The T2 spectrum simulation results of sandstone cores saturated with crude oils of varying viscosity at the same saturation level are represented in Fig. 16 and can be compared to the water wet results. The left oil peak position has a correlation with viscosity—the higher the viscosity, the shorter the T2 relaxation time. The water peak position on the right side is remarkably similar at the same saturation level, indicating that it primarily reflects the volume relaxation of water in the oil wet state. Therefore, to analyze the T2 spectrum of actual oil-bearing reservoirs, it is vital to consider both the T2 relaxation property of crude oil viscosity and the rock's wettability. The simulation results suggest that when the reservoir rock is oil wet, the relaxation characteristics primarily correspond to the volume relaxation characteristics of oil and water, irrespective of the rock's pore structure.

Fig. 16
figure 16

T2 spectrum of core filled with crude oil with different viscosity under the same saturation

Conclusions

This study employed the mathematical pore morphology method to establish the oil–water distribution and used the random walk method to simulate the NMR response based on 3D CT images. Various factors affecting the NMR responses of formation water were investigated, including differences in salinity and crude oil viscosity. The following observations and conclusions were made:

  1. 1.

    The T2 relaxation time of formation water increases with an increase in salinity, shifting toward a short relaxation direction. The T2 value of formation water is highly sensitive to the echo interval, with a leftward shift as the interval increases. Furthermore, the high salinity of formation water results in a slight shift or no change in the end position of the active water peak value, and a shift to the right in the bound water peak value.

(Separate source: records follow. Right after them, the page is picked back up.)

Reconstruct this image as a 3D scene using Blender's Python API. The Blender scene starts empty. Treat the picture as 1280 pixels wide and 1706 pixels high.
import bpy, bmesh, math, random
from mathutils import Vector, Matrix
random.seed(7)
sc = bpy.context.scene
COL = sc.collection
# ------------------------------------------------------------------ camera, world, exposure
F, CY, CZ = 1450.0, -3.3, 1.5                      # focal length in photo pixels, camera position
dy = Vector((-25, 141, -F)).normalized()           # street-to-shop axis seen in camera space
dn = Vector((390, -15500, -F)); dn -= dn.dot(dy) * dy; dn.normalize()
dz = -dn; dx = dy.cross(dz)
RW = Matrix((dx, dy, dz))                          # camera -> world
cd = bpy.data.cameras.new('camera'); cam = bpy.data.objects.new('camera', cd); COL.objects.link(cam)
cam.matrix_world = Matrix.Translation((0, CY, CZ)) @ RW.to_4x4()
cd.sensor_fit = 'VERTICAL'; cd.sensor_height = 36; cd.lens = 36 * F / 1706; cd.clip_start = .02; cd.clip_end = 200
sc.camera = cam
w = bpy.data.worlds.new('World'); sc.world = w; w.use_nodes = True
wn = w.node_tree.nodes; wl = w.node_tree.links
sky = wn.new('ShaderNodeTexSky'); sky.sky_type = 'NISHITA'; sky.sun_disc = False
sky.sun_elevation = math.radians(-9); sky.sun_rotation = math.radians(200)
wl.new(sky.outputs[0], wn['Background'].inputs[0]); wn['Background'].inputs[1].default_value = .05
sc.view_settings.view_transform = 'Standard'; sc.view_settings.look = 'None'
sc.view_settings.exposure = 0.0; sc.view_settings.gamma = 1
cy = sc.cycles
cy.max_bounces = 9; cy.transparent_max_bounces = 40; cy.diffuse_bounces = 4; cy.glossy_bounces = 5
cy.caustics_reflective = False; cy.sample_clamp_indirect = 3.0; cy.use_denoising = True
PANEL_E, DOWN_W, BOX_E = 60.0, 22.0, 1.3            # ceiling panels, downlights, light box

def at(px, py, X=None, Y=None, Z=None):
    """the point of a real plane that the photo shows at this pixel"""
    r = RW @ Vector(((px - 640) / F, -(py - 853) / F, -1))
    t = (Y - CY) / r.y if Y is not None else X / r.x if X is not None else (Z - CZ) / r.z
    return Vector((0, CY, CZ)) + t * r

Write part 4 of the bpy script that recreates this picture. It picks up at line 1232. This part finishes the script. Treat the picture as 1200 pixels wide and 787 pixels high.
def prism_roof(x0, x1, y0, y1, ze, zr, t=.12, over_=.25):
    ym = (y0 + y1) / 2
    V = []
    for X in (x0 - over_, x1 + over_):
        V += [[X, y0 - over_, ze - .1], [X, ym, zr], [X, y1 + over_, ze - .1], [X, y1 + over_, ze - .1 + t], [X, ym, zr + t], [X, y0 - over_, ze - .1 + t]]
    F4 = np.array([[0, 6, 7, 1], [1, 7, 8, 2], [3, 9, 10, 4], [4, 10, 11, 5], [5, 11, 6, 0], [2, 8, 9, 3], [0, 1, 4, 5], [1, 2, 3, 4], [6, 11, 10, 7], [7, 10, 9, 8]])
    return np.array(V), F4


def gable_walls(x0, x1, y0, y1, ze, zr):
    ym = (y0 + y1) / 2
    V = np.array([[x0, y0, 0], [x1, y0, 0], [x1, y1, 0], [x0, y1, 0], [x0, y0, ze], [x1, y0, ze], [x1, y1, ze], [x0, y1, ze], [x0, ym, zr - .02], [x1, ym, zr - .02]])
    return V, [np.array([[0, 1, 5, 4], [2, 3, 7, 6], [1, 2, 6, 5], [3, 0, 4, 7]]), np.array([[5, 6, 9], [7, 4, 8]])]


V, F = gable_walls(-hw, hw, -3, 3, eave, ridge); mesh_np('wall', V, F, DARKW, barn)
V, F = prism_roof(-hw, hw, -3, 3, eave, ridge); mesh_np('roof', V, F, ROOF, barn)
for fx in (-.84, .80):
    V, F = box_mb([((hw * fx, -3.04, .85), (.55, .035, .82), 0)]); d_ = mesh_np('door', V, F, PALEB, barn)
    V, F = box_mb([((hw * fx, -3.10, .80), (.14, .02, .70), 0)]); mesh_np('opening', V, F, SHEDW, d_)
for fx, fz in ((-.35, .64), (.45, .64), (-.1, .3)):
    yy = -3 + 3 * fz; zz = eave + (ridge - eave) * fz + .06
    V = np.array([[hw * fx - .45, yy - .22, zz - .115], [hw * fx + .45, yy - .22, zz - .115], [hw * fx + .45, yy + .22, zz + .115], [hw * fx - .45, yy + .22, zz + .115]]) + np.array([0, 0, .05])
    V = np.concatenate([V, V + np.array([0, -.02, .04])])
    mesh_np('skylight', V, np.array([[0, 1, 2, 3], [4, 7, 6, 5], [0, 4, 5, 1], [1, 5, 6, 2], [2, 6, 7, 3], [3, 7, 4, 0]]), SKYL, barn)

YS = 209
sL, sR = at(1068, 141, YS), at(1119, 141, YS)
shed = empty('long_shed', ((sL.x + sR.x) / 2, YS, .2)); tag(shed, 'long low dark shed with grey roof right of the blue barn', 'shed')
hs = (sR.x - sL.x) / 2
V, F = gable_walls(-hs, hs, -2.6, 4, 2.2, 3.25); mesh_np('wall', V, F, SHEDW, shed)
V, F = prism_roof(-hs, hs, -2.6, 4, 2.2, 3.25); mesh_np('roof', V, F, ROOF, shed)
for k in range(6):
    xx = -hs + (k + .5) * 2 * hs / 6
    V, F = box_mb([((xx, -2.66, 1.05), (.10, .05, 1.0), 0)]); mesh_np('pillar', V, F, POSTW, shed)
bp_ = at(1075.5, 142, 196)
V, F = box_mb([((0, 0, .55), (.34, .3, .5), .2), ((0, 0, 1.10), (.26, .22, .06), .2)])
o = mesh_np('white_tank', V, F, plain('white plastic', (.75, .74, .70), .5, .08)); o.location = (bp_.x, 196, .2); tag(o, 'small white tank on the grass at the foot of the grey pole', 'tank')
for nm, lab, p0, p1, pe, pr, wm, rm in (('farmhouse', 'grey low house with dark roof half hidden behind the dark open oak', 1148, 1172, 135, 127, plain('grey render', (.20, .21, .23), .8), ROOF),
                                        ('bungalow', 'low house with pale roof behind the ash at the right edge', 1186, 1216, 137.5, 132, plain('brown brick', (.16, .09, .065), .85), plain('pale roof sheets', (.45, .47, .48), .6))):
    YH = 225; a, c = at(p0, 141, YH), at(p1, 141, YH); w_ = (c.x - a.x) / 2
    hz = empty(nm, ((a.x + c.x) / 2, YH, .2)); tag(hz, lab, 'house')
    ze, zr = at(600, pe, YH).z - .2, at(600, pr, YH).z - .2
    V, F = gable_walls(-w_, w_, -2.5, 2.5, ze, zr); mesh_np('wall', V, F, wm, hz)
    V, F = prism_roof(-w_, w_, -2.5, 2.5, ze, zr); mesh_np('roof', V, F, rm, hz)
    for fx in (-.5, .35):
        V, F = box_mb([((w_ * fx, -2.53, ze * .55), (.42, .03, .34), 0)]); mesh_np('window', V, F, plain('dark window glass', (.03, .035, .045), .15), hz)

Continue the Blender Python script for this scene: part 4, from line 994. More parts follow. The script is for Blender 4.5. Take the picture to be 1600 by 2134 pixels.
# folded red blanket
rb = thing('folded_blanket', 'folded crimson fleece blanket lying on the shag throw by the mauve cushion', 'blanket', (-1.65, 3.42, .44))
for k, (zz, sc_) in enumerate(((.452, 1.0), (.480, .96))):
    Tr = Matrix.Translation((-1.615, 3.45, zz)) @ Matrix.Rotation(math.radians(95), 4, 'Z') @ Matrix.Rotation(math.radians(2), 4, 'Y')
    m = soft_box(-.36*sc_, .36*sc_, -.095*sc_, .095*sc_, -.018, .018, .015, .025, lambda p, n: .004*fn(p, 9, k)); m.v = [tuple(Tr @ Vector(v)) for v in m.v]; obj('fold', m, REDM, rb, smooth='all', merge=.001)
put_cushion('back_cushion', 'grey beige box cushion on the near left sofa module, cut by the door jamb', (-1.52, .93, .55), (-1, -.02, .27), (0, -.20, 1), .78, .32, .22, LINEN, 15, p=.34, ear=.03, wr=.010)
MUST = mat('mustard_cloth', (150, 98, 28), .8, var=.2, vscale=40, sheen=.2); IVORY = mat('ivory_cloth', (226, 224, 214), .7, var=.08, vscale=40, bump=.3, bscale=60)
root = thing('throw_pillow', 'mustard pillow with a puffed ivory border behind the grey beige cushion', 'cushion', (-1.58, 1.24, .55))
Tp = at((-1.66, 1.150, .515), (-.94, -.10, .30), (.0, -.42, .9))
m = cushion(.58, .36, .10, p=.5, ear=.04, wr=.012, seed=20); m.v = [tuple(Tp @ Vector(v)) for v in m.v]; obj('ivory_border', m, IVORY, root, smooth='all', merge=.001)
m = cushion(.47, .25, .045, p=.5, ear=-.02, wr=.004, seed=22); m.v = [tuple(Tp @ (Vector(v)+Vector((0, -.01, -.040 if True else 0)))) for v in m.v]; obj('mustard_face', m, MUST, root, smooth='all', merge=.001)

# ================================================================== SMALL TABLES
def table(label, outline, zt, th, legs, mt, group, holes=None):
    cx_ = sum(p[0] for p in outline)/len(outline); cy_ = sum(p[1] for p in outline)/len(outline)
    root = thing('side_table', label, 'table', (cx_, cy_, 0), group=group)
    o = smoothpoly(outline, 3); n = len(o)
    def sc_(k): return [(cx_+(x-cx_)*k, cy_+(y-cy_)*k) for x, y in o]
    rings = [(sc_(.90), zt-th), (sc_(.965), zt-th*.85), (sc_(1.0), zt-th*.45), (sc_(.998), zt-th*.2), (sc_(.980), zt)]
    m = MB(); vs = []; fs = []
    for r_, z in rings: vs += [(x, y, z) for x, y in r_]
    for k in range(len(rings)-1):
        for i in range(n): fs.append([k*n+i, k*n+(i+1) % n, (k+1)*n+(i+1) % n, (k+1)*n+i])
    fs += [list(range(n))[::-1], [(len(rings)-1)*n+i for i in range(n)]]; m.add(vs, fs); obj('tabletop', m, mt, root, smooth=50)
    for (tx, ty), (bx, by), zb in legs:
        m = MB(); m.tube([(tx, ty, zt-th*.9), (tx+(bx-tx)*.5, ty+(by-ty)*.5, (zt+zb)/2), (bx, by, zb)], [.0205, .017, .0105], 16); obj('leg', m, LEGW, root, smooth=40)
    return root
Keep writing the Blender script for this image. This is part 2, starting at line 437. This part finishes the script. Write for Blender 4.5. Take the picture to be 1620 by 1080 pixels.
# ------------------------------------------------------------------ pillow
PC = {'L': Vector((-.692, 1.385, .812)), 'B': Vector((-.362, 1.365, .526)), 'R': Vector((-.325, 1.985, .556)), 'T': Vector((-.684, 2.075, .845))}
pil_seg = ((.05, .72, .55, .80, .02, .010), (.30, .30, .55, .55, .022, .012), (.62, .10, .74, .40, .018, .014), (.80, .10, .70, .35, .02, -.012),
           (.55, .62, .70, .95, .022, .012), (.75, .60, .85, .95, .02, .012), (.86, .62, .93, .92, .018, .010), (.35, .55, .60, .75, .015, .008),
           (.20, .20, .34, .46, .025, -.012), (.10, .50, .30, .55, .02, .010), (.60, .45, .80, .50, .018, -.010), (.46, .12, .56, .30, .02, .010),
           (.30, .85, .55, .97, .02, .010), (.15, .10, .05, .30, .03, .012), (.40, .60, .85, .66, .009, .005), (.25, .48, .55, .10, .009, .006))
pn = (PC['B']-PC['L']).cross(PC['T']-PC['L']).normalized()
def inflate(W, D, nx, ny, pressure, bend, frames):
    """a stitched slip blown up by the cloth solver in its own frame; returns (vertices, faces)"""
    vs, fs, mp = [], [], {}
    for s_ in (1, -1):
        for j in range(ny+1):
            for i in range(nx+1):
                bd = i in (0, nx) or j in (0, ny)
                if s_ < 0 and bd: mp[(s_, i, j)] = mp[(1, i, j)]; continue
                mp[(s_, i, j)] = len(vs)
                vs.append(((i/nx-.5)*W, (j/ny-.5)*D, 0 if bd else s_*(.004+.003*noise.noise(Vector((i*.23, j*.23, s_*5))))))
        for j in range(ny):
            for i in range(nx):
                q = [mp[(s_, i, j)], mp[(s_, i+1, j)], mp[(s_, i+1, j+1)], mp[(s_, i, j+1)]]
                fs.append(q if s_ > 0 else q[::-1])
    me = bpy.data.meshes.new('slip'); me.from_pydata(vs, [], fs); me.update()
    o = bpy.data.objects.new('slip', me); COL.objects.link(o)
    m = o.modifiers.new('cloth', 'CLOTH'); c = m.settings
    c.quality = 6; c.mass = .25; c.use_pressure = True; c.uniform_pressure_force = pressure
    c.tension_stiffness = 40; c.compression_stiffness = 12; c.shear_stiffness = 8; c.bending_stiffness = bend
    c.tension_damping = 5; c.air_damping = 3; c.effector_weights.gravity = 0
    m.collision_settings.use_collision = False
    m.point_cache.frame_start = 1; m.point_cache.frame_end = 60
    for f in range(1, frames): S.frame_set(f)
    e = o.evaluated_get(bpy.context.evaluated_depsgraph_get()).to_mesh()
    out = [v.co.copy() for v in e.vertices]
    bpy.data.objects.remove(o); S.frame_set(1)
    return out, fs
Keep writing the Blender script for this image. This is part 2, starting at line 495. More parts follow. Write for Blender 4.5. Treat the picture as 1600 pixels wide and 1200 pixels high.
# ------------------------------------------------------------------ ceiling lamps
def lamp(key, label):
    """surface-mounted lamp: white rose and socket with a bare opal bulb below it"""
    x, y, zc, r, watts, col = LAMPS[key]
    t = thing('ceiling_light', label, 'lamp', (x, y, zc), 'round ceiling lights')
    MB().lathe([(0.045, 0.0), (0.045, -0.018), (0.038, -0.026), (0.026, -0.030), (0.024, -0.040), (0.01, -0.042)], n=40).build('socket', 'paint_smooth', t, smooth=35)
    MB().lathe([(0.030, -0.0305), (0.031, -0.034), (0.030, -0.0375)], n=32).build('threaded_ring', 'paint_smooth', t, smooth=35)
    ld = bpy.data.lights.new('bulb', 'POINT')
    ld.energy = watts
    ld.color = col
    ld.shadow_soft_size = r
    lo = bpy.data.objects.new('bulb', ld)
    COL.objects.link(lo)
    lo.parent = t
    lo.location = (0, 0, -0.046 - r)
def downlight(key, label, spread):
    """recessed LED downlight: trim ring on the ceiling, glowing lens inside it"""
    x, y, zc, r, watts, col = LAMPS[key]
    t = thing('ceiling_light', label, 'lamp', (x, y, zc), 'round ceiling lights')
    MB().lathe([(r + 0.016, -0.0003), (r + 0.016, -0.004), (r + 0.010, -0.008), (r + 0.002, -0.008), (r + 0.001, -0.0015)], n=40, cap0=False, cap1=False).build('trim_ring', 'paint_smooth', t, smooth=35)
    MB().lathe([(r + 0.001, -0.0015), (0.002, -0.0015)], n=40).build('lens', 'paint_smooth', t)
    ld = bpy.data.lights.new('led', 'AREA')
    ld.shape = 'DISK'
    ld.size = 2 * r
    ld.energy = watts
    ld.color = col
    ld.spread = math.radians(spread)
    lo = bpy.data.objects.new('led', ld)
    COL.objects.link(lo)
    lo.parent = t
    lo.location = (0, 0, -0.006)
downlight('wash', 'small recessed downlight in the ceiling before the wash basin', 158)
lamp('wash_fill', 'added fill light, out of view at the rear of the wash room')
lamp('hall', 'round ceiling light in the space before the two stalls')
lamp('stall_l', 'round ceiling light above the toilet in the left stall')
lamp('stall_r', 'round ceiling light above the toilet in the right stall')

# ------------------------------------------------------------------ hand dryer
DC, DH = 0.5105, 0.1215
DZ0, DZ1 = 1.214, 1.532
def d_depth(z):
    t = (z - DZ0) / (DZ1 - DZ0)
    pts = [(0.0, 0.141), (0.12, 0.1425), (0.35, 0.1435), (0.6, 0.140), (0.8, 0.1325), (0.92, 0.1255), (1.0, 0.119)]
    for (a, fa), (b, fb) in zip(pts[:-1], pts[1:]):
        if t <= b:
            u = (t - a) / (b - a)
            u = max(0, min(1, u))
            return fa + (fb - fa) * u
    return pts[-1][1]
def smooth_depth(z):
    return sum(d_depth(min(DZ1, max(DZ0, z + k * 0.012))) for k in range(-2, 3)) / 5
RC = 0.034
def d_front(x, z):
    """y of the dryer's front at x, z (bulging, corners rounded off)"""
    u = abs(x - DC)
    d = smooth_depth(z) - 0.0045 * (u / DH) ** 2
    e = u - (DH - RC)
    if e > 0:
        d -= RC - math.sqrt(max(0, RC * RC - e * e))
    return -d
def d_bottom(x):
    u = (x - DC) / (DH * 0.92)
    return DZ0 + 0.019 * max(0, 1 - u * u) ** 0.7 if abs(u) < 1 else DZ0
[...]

These changes are attributed to the combined effect of volume and diffusion relaxation.

  2. 2.

    Crude oil T2 distribution is linked to viscosity, with shorter relaxation times for higher viscosity oils. Additionally, crude oil and formation water have different echo interval sensitivity, with crude oil showing less of a shift with increasing echo interval due to its viscosity and low diffusion coefficient.

  3. 3.

    The influence of saturation on the T2 spectrum varies under different wettability conditions. In strong water wet conditions, there is a peak at the volume relaxation position of crude oil, whereas in strong oil wet conditions, the T2 spectrum has a triple peak structure reflecting surface and volume relaxation of oil and water under varying viscosity conditions.

  4. 4.

    The T2 distribution in oil-bearing states does not accurately reflect the pore structure of rocks due to the influence of wettability and volume relaxation. To assess the pore structure of formations using onsite NMR logging, it is essential to consider the impact of wettability and volume relaxation.

  5. 5.

    It should be noted that this study used a convenient pore morphology model that does not include the wetting angle as input, limiting simulations to strong water wet and strong oil wet conditions. Additionally, the digital core technique has a 1.5 μm limit of CT resolution, resulting in fewer calculations of bound water through disconnected pores. Further research is necessary to address these limitations.

  6. 6.

    Even through such findings can improve the accurate interpretation of the NMR logging, the NMR response in the real rock is much more complicated than the simplified geometry. Thus, the laboratory NMR experiments on the actual fractured sandstone needs to be performed to validate the three peaks observation from the digital analysis.

  7. 7.

    Scaling up from the pore-scale simulations in this study to the core-scale measurements performed in the laboratory is currently challenging (Zhang 2015), and there is limited research on NMR. Further investigation, including scale-up and comparison to laboratory results, is necessary.